# Task brief:
Omit every picture, and retype the lines that run from the beginning of the data below through the line containing "from mathutils import Vector, Matrix, noise", inclusive.

# Information provided:
---

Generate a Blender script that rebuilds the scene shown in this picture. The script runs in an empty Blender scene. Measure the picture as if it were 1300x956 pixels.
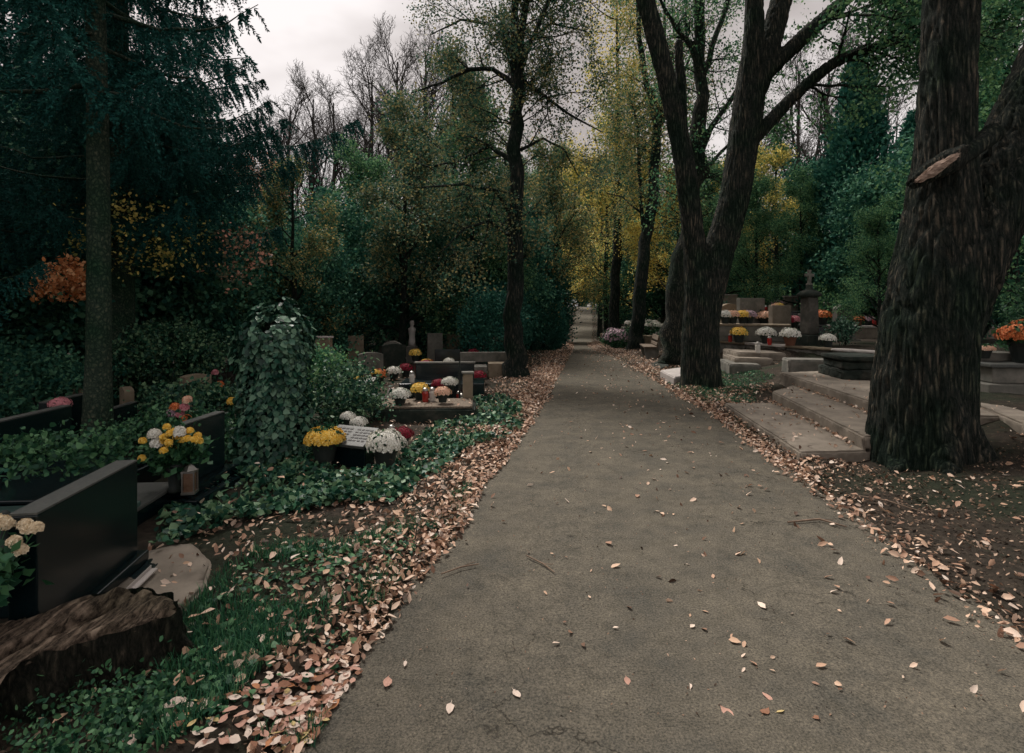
import bpy, bmesh, math, random
import numpy as np
from mathutils import Vector, Matrix, noise

# ------------------------------------------------------------------ camera, sky, sun, exposure
SC = bpy.context.scene
COL = SC.collection
R = math.radians
F, HX, HY, CH = 722.0, 650.0, 392.0, 1.6          # focal length and horizon of the photograph (pixels), eye height (m)

cd = bpy.data.cameras.new("camera")
cam = bpy.data.objects.new("camera", cd); COL.objects.link(cam)
cam.location = (0, 0, CH); cam.rotation_euler = (R(90), 0, 0)
cd.sensor_width = 36; cd.lens = 36 * F / 1300; cd.shift_y = -(478 - HY) / 1300
cd.clip_start = 0.05; cd.clip_end = 2000
SC.camera = cam

SUN_EL, SUN_AZ = 56, -32                          # degrees; azimuth from +Y, negative = to the left
w = bpy.data.worlds.new("World"); SC.world = w; w.use_nodes = True
nt = w.node_tree; nt.nodes.clear()
out = nt.nodes.new('ShaderNodeOutputWorld'); bg = nt.nodes.new('ShaderNodeBackground')
sky = nt.nodes.new('ShaderNodeTexSky'); sky.sky_type = 'NISHITA'; sky.sun_disc = False
sky.sun_elevation = R(SUN_EL); sky.sun_rotation = R(SUN_AZ); sky.dust_density = 4; sky.air_density = 1.5
hsv = nt.nodes.new('ShaderNodeHueSaturation'); hsv.inputs['Saturation'].default_value = 0.12
mixg = nt.nodes.new('ShaderNodeMix'); mixg.data_type = 'RGBA'; mixg.inputs[0].default_value = 0.86
mixg.inputs[7].default_value = (6.85, 6.5, 6.4, 1)
tc = nt.nodes.new('ShaderNodeTexCoord'); mp = nt.nodes.new('ShaderNodeMapping'); mp.inputs['Scale'].default_value = (1, 1, 2.2)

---

# Task solution:
Generate a Blender script that rebuilds the scene shown in this picture. The script runs in an empty Blender scene. Measure the picture as if it were 1300x956 pixels.
import bpy, bmesh, math, random
import numpy as np
from mathutils import Vector, Matrix, noise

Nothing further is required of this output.